Selon le rapport de l’ONU, l’Ouganda serait aussi impliqué dans la mutinerie du M23-ARC. Son ministre des relations internationales a apporté un démenti à ces « accusations malveillantes et infondées », tout en menaçant de mettre un terme à sa participation à l’opération de paix en Somalie.

Quels sont les efforts diplomatiques entrepris ?

Le sommet de la Francophonie qui s’est tenu à Kinshasa mi-octobre dernier a donné lieu à de vives tensions avec le Rwanda qui a refusé un passage de la résolution finale qui évoquait les violations massives des droits de l’homme commises par le mouvement rebelle M23 « et ses soutiens », rejetant un passage sur la poursuite en justice de ceux qui ont commis des crimes de guerre et crimes contre l’humanité en RDC. Joseph Kabila a dénoncé « la guerre injuste imposée par des forces négatives à la solde d’intérêts extérieurs » mais, impuissant, incapable de briser le M23, Kinshasa donne l’impression de tâtonner sur la voie diplomatique.
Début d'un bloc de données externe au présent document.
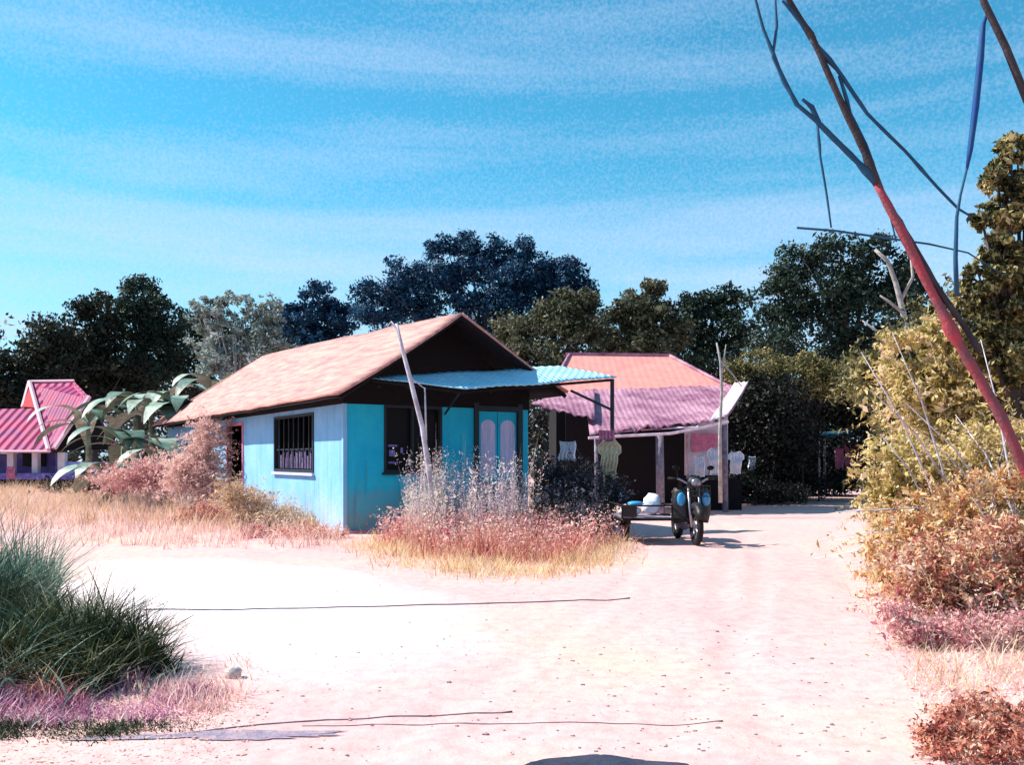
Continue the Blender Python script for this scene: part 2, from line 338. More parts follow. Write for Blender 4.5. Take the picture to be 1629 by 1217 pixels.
# ---------------------------------------------------------------- ground
def gz(x, y):
    f = min(1, max(0, (30-y)/10)) if y > 20 else 1
    rut = 0
    if 2 < y < 22:
        for k, (c0, c1, c2) in enumerate(((1.3, .12, .010), (2.75, .13, .010), (-.9, .42, -.012), (.5, .46, -.012))):
            xc = c0+c1*(y-4)+c2*(y-4)**2; rut -= (.010+.006*mnoise.noise(Vector((0, y*.8, k))))*math.exp(-((x-xc)/.13)**2); rut += .004*math.exp(-((abs(x-xc)-.24)/.08)**2)
    return rut+f*(.035*mnoise.noise(Vector((x*.35, y*.35, 0)))+.012*mnoise.noise(Vector((x*1.6, y*1.6, 3))))
def ground_mat():
    m = bpy.data.materials.new('pink_dirt'); m.use_nodes = True; nt = m.node_tree; n = nt.nodes; L = nt.links
    b = n['Principled BSDF']; b.inputs['Roughness'].default_value = .95; b.inputs['Specular IOR Level'].default_value = .1
    tc = n.new('ShaderNodeTexCoord')
    def noise(sc, det=4, rg=.6, vec=None):
        z = n.new('ShaderNodeTexNoise'); z.inputs['Scale'].default_value = sc; z.inputs['Detail'].default_value = det; z.inputs['Roughness'].default_value = rg
        L.new(vec or tc.outputs['Object'], z.inputs[0]); return z.outputs[0]
    def ramp(src, stops):
        r = n.new('ShaderNodeValToRGB'); e = r.color_ramp.elements
        while len(e) < len(stops): e.new(.5)
        for i, (p, c) in enumerate(stops): e[i].position = p; e[i].color = (*c, 1)
        L.new(src, r.inputs[0]); return r.outputs[0]
    def mix(a, c, f, bt='MIX'):
        x = n.new('ShaderNodeMix'); x.data_type = 'RGBA'; x.blend_type = bt
        (L.new(f, x.inputs[0]) if not isinstance(f, (int, float)) else setattr(x.inputs[0], 'default_value', f))
        L.new(a, x.inputs[6])
        (L.new(c, x.inputs[7]) if not isinstance(c, tuple) else setattr(x.inputs[7], 'default_value', (*c, 1)))
        return x.outputs[2]
    base = ramp(noise(.22, 5), [(.32, (.60, .345, .34)), (.5, (.64, .395, .375)), (.68, (.64, .44, .35))])
    fine = ramp(noise(7, 6, .7), [(.36, (.74, .70, .70)), (.55, (1, 1, 1))])
    c = mix(base, fine, .6, 'MULTIPLY')
    # the worn pale patch of bare lime-washed dirt left of centre
    mp = n.new('ShaderNodeMapping'); mp.vector_type = 'TEXTURE'; mp.inputs['Location'].default_value = (-3.3, 9.5, 0)
    mp.inputs['Rotation'].default_value = (0, 0, R(36)); mp.inputs['Scale'].default_value = (1.75, 3.3, 1)
    L.new(tc.outputs['Object'], mp.inputs[0])
    ln = n.new('ShaderNodeVectorMath'); ln.operation = 'LENGTH'; L.new(mp.outputs[0], ln.inputs[0])
    wob = n.new('ShaderNodeMath'); wob.operation = 'MULTIPLY_ADD'; wob.inputs[1].default_value = .5
    L.new(noise(.6, 3), wob.inputs[0]); L.new(ln.outputs['Value'], wob.inputs[2])
    mr = n.new('ShaderNodeMapRange'); mr.inputs[1].default_value = .6; mr.inputs[2].default_value = 1.6; mr.inputs[3].default_value = .9; mr.inputs[4].default_value = 0
    L.new(wob.outputs[0], mr.inputs[0]); c = mix(c, (.84, .76, .80), mr.outputs[0])
    # grey-mauve specks of grit
    vo = n.new('ShaderNodeTexVoronoi'); vo.inputs['Scale'].default_value = 5.5; L.new(tc.outputs['Object'], vo.inputs[0])
    sp = ramp(vo.outputs['Distance'], [(.05, (1, 1, 1)), (.13, (0, 0, 0))])
    ms = ramp(noise(1.1, 3), [(.5, (0, 0, 0)), (.62, (.55, .55, .55))])
    c = mix(c, (.36, .27, .30), mix(sp, ms, 1.0, 'MULTIPLY'))
    L.new(c, b.inputs['Base Color'])
    bp = n.new('ShaderNodeBump'); bp.inputs['Strength'].default_value = .35; bp.inputs['Distance'].default_value = .04
    L.new(noise(9, 6, .7), bp.inputs['Height']); L.new(bp.outputs[0], b.inputs['Normal'])
    return m
def ground():
    xs = np.concatenate([np.linspace(-600, -34, 12), np.linspace(-32, -9, 50), np.linspace(-8.9, 8.9, 210), np.linspace(9, 32, 50), np.linspace(34, 600, 12)])
    ys = np.concatenate([np.linspace(-60, -2, 8), np.linspace(0, 3.3, 10), np.linspace(3.4, 18, 170), np.linspace(18.3, 40, 60), np.linspace(42, 900, 16)])
    V = [(x, y, gz(x, y) if abs(x) < 33 and 0 <= y < 41 else 0) for y in ys for x in xs]; k = len(xs)
    Q = [(j*k+i, j*k+i+1, (j+1)*k+i+1, (j+1)*k+i) for j in range(len(ys)-1) for i in range(k-1)]
    tag(npmesh('ground', V, Q, ground_mat(), None, True), kind='structure')
ground()
def G(px, py, dz=0):                              # where a photo pixel meets the ground
    Y = F*CH/(py-HY); x = (px-HX)/F*Y; return Vector((x, Y, gz(x, Y)+dz))

# dark glossy patch at the bottom edge
def patch(cx, cy, rx, ry, name, m, seed, amp=.25, dz=.006):
    """flat damp patch with a wandering outline, centre given by a photo pixel, radii in metres"""
    c = G(cx, cy); n = 90; p = []
    for i in range(n):
        a = 2*math.pi*i/n; d = Vector((math.cos(a), math.sin(a), seed)); w = 1+amp*mnoise.noise(d*1.3)+amp*.35*mnoise.noise(d*6)+amp*.15*mnoise.noise(d*17)
        p.append((w*rx*math.cos(a), w*ry*math.sin(a)))
    V = []; Q = []; k = 8
    for j in range(k+1):
        for x, y in p: X, Y = c.x+x*j/k, c.y+y*j/k; V.append((X, Y, gz(X, Y)+dz))
    for j in range(k):
        for i in range(n): Q.append((j*n+i, j*n+(i+1) % n, (j+1)*n+(i+1) % n, (j+1)*n+i))
    tag(npmesh(name, V, Q, m, None, True), kind='structure')
patch(965, 1232, .40, .17, 'puddle', M['mud'], 2, .12)
patch(375, 1174, .55, .06, 'damp_dirt', M['greymud'], 11, 1.0)  # the grass clump's shadow, painted as a flat grey patch

def wire_shadow(pts, r, label):  # thin dark tubes painting overhead wire shadows onto the road
    w = [G(*q, r*.9) for q in pts]; out = []
    for a, b in zip(w, w[1:]):
        for i in range(8):
            q = a.lerp(b, i/8); wv = .03*mnoise.noise(Vector((q.x*1.7, q.y, r*900)))+.008*mnoise.noise(Vector((q.x*9, q.y, 1))); out.append(Vector((q.x, q.y+wv, gz(q.x, q.y+wv)+r*.4)))
    out.append(w[-1])
    mb = MB().tube(out, [r*(.8+.5*abs(mnoise.noise(q*3))) for q in out], 6); tag(mb.build('cable', M['cable'], None, True), label, 'cable')
wire_shadow([(228, 974), (400, 970), (560, 966), (760, 961), (900, 956), (1002, 954)], .010, 'long thin dark cable lying straight across the pale patch of the dirt road')
wire_shadow([(300, 1168), (400, 1158), (520, 1148), (680, 1143), (815, 1137)], .006, 'short thin grey cable curving from the left bush over the near dirt')
wire_shadow([(480, 1160), (700, 1156), (860, 1158), (1050, 1155), (1150, 1152)], .004, 'thin grey cable nearest the camera running right past the gravel')

# grit and stones
def grit():
    V = []; Q = []; mb = MB()
    for i in range(300):
        px, py = random.uniform(300, 1600), 900+310*random.random()**.6
        if random.random() < .4: px = random.gauss(1050, 180)
        p = G(px, py); s = random.uniform(.004, .011)*(1+.5*(random.random() < .08))
        mb.ball((p.x, p.y, p.z+s*.3), (s*random.uniform(.8, 1.8), s, s*.6), 3, 5, .3, i)
    tag(mb.build('gravel', M['pebble']), 'small dark pebbles scattered over the pink dirt road', 'gravel', kind='stuff')
    p = G(371, 1080); tag(MB().ball((p.x, p.y, p.z+.03), (.055, .05, .05), 7, 10, .35, 4).build('stone', M['stone'], None, True), 'pale rounded stone lying right of the dark grass clump', 'stone')
grit()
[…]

De son côté, François Hollande a évoqué les frontières intangibles de la RDC et proposé de muscler le mandat de la Monusco, la force des Nations Unies déjà forte de 18000 casques bleus, mais cantonnée à des actions défensives et qui, en dépit des moyens importants dont elle dispose (d’un coût supérieur à deux milliards de dollars) se révèle relativement impuissante à assurer la protection des populations.
En définitive, la résolution finale du sommet a appelé le Conseil de sécurité « à des sanctions ciblées contre les responsables des exactions ». Les ministres de la Défense de la CIRGL, l’organisation régionale de coopération dont sont membres la RDC et le Rwanda, ont quant à eux, adopté un plan d’opérationnalisation d’une force internationale neutre de 4 000 hommes chargée de sécuriser la frontière orientale de la RDC. Pour quelles actions ? Qui la financera ? Quels pays enverront des soldats ? Quel est le concept opérationnel de la force ? Comment fera-t-elle mieux que la Monusco, installée depuis une décennie ? Autant de questions qui conduisent à penser qu’il s’agit encore d’une réponse de circonstance devant une crise qui ne cesse de durer et de meurtrir gravement une région d’Afrique, d’une fausse bonne solution.